A taxa de inflação é virtual, servindo apenas de tecto às negociações salariais da Administração Pública e também como indicativo às negociações privadas.

 

Mas o Orçamento do Estado não é apenas virtual em relação à taxa de inflação, é também virtual em relação à própria taxa de crescimento económico, com a qual o Sr.

Primeiro-Ministro agora aqui se vangloriou dizendo que estamos a crescer acima da média. Sr. Primeiro-Ministro, vamos continuar abaixo da média europeia até 2005, vamos

continuar a afastar-nos até 2006, vamos continuar a divergir. Trata-se de uma taxa de crescimento frágil, que, no fundamental, assenta no investimento público, e nós

sabemos que este investimento público também é virtual, porque depende muito daquilo que for realizado.
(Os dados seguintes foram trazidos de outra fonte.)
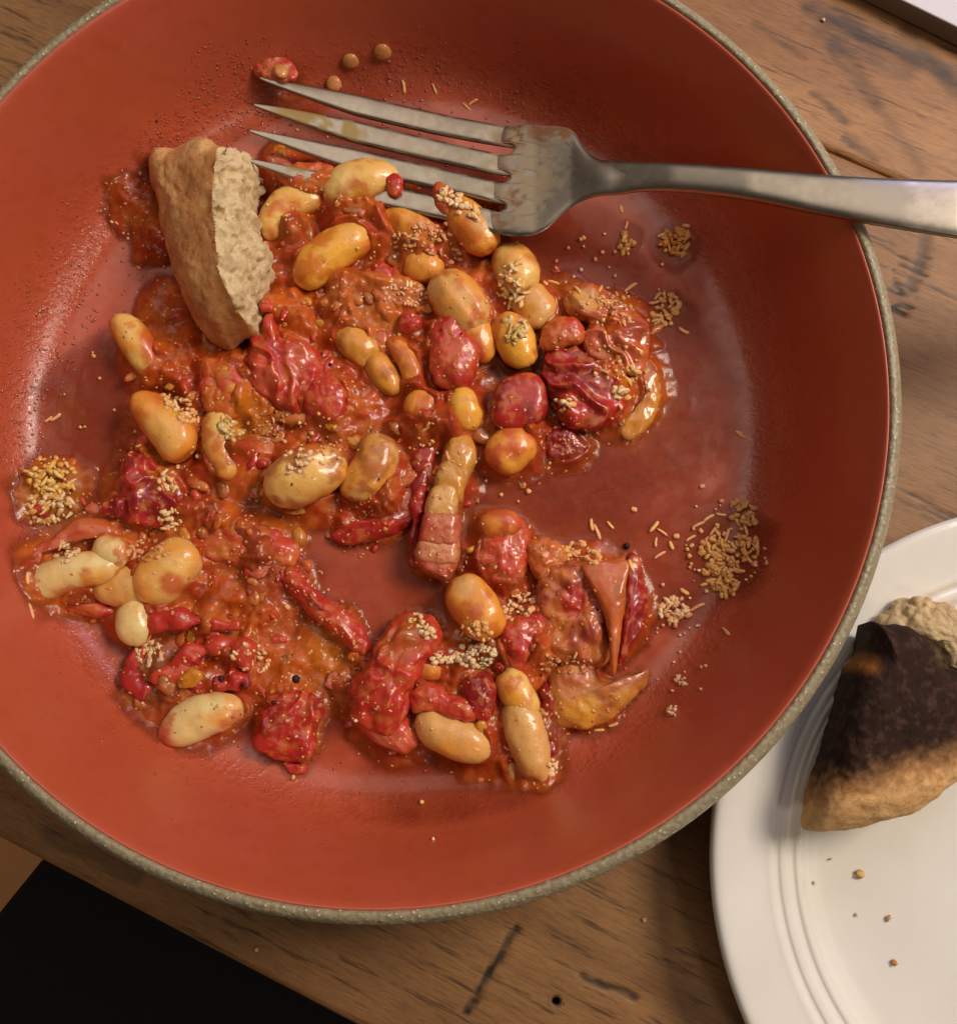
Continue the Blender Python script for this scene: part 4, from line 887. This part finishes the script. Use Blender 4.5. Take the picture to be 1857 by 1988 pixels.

Sabemos que há cativações de 21,4% e que há despesas

correntes que, por truque contabilístico, estão deslocadas e diferidas para investimento, como é o caso das dos institutos universitário, e, portanto, não há qualquer

garantia.

 

Aliás, o Sr. Primeiro-Ministro já verificou, como qualquer observador da economia portuguesa, que há um crescimento. E este crescimento traduz-se imediatamente em quê?

Traduz-se imediatamente num défice externo e na dívida externa. E porquê? Por que é que há a substituição crescente da produção nacional pela produção estrangeira?

 

Porque devia ter sido feita alguma coisa para diminuir o défice energético, o défice tecnológico e o défice da nossa balança agro-industrial, porque os principais centros de

decisão externos vão caindo paulatinamente na posse do capital estrangeiro.

 

O Sr. Primeiro-Ministro não se interroga nem se preocupa pelo facto de Portugal já não ter hoje uma indústria metalomecânica pesada?! Não se preocupa com isso?!

 

Sr. Primeiro-Ministro, este Orçamento do Estado é virtual e o País não pode viver com orçamentos virtuais. O País não é uma «Quinta das Celebridades», quer elas se juntem

na tal quinta, quer se juntem no tal barco da Marinha, com as celebridades ministeriais de boné e pala. Assim não vamos lá, Sr. Primeiro-Ministro!